(SET PROBLEM) Copy every line of the listing exactly.
***
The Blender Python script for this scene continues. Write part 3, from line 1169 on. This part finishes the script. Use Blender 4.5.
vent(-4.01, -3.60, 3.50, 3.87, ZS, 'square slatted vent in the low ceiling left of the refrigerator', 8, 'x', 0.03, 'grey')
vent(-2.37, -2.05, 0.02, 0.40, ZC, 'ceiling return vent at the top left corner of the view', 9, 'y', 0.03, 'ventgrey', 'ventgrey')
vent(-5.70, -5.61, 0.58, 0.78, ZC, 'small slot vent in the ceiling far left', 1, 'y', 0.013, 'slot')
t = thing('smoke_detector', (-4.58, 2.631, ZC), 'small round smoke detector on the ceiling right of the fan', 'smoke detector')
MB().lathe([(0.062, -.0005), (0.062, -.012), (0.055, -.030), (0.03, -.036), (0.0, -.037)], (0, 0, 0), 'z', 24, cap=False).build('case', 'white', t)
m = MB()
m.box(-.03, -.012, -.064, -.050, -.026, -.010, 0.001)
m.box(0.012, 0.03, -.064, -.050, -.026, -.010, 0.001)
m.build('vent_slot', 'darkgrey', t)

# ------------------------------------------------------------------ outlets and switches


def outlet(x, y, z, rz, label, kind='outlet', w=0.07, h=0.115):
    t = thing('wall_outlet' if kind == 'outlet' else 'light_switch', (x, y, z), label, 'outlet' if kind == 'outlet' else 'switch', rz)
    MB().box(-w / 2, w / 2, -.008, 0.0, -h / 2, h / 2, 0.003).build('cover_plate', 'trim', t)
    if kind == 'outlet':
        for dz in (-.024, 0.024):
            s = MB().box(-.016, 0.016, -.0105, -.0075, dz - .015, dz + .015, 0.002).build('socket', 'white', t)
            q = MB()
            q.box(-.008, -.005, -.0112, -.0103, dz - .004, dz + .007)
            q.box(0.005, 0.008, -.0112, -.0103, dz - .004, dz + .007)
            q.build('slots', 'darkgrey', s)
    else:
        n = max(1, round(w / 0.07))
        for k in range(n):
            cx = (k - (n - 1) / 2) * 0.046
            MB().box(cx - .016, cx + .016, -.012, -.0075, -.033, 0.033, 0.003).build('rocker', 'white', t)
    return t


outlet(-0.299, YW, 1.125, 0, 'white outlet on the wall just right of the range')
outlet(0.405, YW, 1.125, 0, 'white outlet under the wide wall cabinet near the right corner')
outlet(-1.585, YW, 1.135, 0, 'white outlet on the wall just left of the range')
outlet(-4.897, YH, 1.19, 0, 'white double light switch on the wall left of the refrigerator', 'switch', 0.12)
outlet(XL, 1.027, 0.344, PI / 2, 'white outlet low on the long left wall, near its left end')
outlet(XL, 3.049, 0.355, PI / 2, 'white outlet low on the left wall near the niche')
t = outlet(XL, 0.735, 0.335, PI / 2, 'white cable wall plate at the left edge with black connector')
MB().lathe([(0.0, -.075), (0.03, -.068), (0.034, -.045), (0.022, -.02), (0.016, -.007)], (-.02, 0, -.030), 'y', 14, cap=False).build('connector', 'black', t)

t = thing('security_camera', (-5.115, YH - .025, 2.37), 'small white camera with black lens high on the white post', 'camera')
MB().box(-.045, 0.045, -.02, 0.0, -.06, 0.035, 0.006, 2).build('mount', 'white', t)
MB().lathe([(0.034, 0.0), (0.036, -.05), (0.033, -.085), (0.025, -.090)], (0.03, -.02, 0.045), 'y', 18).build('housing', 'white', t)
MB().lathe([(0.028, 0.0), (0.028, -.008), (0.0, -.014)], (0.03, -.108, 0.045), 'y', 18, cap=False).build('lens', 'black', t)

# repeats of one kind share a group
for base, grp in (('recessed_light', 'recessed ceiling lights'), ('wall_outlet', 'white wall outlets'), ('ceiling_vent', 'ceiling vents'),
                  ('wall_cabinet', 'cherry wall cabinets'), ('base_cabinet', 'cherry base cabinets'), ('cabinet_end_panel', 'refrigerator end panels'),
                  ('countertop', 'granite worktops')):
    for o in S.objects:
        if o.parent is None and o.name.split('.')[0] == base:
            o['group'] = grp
***
(EXERCISE RESULT)
The Blender Python script for this scene continues. Write part 3, from line 1169 on. This part finishes the script. Use Blender 4.5.
vent(-4.01, -3.60, 3.50, 3.87, ZS, 'square slatted vent in the low ceiling left of the refrigerator', 8, 'x', 0.03, 'grey')
vent(-2.37, -2.05, 0.02, 0.40, ZC, 'ceiling return vent at the top left corner of the view', 9, 'y', 0.03, 'ventgrey', 'ventgrey')
vent(-5.70, -5.61, 0.58, 0.78, ZC, 'small slot vent in the ceiling far left', 1, 'y', 0.013, 'slot')
t = thing('smoke_detector', (-4.58, 2.631, ZC), 'small round smoke detector on the ceiling right of the fan', 'smoke detector')
MB().lathe([(0.062, -.0005), (0.062, -.012), (0.055, -.030), (0.03, -.036), (0.0, -.037)], (0, 0, 0), 'z', 24, cap=False).build('case', 'white', t)
m = MB()
m.box(-.03, -.012, -.064, -.050, -.026, -.010, 0.001)
m.box(0.012, 0.03, -.064, -.050, -.026, -.010, 0.001)
m.build('vent_slot', 'darkgrey', t)

# ------------------------------------------------------------------ outlets and switches


def outlet(x, y, z, rz, label, kind='outlet', w=0.07, h=0.115):
    t = thing('wall_outlet' if kind == 'outlet' else 'light_switch', (x, y, z), label, 'outlet' if kind == 'outlet' else 'switch', rz)
    MB().box(-w / 2, w / 2, -.008, 0.0, -h / 2, h / 2, 0.003).build('cover_plate', 'trim', t)
    if kind == 'outlet':
        for dz in (-.024, 0.024):
            s = MB().box(-.016, 0.016, -.0105, -.0075, dz - .015, dz + .015, 0.002).build('socket', 'white', t)
            q = MB()
            q.box(-.008, -.005, -.0112, -.0103, dz - .004, dz + .007)
            q.box(0.005, 0.008, -.0112, -.0103, dz - .004, dz + .007)
            q.build('slots', 'darkgrey', s)
    else:
        n = max(1, round(w / 0.07))
        for k in range(n):
            cx = (k - (n - 1) / 2) * 0.046
            MB().box(cx - .016, cx + .016, -.012, -.0075, -.033, 0.033, 0.003).build('rocker', 'white', t)
    return t


outlet(-0.299, YW, 1.125, 0, 'white outlet on the wall just right of the range')
outlet(0.405, YW, 1.125, 0, 'white outlet under the wide wall cabinet near the right corner')
outlet(-1.585, YW, 1.135, 0, 'white outlet on the wall just left of the range')
outlet(-4.897, YH, 1.19, 0, 'white double light switch on the wall left of the refrigerator', 'switch', 0.12)
outlet(XL, 1.027, 0.344, PI / 2, 'white outlet low on the long left wall, near its left end')
outlet(XL, 3.049, 0.355, PI / 2, 'white outlet low on the left wall near the niche')
t = outlet(XL, 0.735, 0.335, PI / 2, 'white cable wall plate at the left edge with black connector')
MB().lathe([(0.0, -.075), (0.03, -.068), (0.034, -.045), (0.022, -.02), (0.016, -.007)], (-.02, 0, -.030), 'y', 14, cap=False).build('connector', 'black', t)

t = thing('security_camera', (-5.115, YH - .025, 2.37), 'small white camera with black lens high on the white post', 'camera')
MB().box(-.045, 0.045, -.02, 0.0, -.06, 0.035, 0.006, 2).build('mount', 'white', t)
MB().lathe([(0.034, 0.0), (0.036, -.05), (0.033, -.085), (0.025, -.090)], (0.03, -.02, 0.045), 'y', 18).build('housing', 'white', t)
MB().lathe([(0.028, 0.0), (0.028, -.008), (0.0, -.014)], (0.03, -.108, 0.045), 'y', 18, cap=False).build('lens', 'black', t)

# repeats of one kind share a group
for base, grp in (('recessed_light', 'recessed ceiling lights'), ('wall_outlet', 'white wall outlets'), ('ceiling_vent', 'ceiling vents'),
                  ('wall_cabinet', 'cherry wall cabinets'), ('base_cabinet', 'cherry base cabinets'), ('cabinet_end_panel', 'refrigerator end panels'),
                  ('countertop', 'granite worktops')):
    for o in S.objects:
        if o.parent is None and o.name.split('.')[0] == base:
            o['group'] = grp